Data segment =>
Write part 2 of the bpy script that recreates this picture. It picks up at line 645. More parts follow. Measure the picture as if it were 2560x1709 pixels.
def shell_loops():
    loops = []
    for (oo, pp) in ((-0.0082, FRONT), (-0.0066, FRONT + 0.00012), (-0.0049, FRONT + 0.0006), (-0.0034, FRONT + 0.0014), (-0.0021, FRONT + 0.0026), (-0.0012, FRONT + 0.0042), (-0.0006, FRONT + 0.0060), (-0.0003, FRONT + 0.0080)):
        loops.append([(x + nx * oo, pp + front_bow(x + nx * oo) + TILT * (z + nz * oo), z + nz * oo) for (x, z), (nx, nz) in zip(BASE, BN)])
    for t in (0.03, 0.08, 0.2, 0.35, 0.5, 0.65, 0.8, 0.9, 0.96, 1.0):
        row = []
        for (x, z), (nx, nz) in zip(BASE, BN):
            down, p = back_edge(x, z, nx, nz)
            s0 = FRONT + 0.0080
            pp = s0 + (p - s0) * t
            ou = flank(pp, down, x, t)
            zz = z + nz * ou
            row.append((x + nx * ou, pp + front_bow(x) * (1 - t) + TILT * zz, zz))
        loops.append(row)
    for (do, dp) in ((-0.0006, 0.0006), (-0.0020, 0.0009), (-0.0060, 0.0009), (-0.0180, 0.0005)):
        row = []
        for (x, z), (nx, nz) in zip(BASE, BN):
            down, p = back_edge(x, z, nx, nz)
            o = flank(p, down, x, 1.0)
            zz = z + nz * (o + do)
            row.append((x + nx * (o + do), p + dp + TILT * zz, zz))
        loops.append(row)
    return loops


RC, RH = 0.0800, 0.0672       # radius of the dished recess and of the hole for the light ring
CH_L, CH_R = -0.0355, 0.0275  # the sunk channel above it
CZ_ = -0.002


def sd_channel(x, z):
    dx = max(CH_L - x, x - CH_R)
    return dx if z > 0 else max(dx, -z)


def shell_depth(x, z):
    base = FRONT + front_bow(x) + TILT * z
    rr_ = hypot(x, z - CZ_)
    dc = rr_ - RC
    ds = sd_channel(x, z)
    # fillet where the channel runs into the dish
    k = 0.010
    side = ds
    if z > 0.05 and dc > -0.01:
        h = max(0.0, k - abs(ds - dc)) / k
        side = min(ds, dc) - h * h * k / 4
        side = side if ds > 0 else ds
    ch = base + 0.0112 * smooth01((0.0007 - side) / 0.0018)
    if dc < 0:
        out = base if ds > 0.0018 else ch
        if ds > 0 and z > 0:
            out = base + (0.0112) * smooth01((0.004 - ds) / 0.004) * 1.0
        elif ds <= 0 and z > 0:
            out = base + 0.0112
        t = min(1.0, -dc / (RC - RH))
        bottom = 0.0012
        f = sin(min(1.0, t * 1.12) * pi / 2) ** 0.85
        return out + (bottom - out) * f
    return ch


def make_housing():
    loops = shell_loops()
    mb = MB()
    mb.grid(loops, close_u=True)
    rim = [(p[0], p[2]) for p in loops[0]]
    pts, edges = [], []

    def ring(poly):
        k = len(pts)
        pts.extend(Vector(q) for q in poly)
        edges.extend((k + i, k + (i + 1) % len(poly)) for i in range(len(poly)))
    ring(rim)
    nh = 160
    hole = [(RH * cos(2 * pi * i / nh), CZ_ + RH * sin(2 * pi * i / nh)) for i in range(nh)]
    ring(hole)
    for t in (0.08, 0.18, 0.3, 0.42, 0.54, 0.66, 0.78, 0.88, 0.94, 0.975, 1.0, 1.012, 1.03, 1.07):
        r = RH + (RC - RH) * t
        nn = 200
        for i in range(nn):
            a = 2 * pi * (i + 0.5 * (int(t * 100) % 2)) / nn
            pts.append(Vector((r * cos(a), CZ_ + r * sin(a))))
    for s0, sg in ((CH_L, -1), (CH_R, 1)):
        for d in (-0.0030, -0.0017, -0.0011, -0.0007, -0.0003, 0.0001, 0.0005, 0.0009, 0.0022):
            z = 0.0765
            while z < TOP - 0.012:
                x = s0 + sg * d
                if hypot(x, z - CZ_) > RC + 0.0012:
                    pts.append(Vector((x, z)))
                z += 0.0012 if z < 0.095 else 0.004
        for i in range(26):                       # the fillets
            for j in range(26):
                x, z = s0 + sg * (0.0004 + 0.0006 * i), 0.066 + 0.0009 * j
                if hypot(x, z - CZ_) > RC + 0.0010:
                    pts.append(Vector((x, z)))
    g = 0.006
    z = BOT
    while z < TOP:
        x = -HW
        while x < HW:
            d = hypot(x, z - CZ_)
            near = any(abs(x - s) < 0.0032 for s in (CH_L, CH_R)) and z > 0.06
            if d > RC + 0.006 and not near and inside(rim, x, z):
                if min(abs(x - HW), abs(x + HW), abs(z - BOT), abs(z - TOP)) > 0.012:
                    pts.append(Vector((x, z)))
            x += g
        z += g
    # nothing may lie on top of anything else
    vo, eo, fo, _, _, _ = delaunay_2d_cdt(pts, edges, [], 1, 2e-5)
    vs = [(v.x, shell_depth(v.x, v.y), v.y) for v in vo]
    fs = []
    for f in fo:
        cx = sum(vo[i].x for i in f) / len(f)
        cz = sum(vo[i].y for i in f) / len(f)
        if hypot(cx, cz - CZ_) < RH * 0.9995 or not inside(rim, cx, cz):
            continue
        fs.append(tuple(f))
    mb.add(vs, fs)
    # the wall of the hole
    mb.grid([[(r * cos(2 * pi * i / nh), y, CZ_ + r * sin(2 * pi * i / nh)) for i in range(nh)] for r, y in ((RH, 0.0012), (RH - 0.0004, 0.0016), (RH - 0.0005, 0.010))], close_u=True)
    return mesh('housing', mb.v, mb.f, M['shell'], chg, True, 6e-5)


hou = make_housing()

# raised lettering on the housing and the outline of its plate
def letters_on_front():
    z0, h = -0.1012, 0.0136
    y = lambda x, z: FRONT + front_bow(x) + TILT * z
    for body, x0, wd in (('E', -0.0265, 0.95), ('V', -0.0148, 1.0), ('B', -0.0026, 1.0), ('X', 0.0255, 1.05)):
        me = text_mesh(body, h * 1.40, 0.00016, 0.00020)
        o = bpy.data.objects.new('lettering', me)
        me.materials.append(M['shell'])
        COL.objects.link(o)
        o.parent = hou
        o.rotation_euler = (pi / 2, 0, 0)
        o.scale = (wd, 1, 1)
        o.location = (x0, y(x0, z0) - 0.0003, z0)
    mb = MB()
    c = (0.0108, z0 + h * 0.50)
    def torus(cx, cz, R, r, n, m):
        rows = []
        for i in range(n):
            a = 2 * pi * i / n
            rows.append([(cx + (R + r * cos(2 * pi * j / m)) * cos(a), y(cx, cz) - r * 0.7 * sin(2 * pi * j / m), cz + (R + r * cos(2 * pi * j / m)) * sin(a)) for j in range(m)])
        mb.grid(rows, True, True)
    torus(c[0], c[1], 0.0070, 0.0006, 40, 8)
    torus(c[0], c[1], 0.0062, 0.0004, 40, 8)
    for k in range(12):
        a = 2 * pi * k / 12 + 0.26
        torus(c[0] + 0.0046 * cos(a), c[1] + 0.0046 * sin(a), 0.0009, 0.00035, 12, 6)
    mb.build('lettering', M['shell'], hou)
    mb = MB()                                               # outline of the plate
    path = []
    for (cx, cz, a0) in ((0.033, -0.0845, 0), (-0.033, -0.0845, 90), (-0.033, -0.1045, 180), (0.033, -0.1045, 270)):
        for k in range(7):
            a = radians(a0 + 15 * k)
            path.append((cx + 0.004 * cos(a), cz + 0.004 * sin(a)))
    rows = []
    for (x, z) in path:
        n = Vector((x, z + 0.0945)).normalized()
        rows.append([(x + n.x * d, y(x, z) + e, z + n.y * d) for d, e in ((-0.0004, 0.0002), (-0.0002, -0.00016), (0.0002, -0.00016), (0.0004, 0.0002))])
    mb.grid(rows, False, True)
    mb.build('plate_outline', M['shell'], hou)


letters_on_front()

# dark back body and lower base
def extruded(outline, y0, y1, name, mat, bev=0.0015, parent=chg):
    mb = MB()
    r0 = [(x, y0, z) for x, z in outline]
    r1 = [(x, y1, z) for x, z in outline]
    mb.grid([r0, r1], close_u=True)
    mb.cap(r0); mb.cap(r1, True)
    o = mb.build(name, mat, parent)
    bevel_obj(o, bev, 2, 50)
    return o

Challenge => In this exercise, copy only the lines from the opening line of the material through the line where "return dx if z > 0 else max(dx, -z)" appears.

Completed task =>
Write part 2 of the bpy script that recreates this picture. It picks up at line 645. More parts follow. Measure the picture as if it were 2560x1709 pixels.
def shell_loops():
    loops = []
    for (oo, pp) in ((-0.0082, FRONT), (-0.0066, FRONT + 0.00012), (-0.0049, FRONT + 0.0006), (-0.0034, FRONT + 0.0014), (-0.0021, FRONT + 0.0026), (-0.0012, FRONT + 0.0042), (-0.0006, FRONT + 0.0060), (-0.0003, FRONT + 0.0080)):
        loops.append([(x + nx * oo, pp + front_bow(x + nx * oo) + TILT * (z + nz * oo), z + nz * oo) for (x, z), (nx, nz) in zip(BASE, BN)])
    for t in (0.03, 0.08, 0.2, 0.35, 0.5, 0.65, 0.8, 0.9, 0.96, 1.0):
        row = []
        for (x, z), (nx, nz) in zip(BASE, BN):
            down, p = back_edge(x, z, nx, nz)
            s0 = FRONT + 0.0080
            pp = s0 + (p - s0) * t
            ou = flank(pp, down, x, t)
            zz = z + nz * ou
            row.append((x + nx * ou, pp + front_bow(x) * (1 - t) + TILT * zz, zz))
        loops.append(row)
    for (do, dp) in ((-0.0006, 0.0006), (-0.0020, 0.0009), (-0.0060, 0.0009), (-0.0180, 0.0005)):
        row = []
        for (x, z), (nx, nz) in zip(BASE, BN):
            down, p = back_edge(x, z, nx, nz)
            o = flank(p, down, x, 1.0)
            zz = z + nz * (o + do)
            row.append((x + nx * (o + do), p + dp + TILT * zz, zz))
        loops.append(row)
    return loops


RC, RH = 0.0800, 0.0672       # radius of the dished recess and of the hole for the light ring
CH_L, CH_R = -0.0355, 0.0275  # the sunk channel above it
CZ_ = -0.002


def sd_channel(x, z):
    dx = max(CH_L - x, x - CH_R)
    return dx if z > 0 else max(dx, -z)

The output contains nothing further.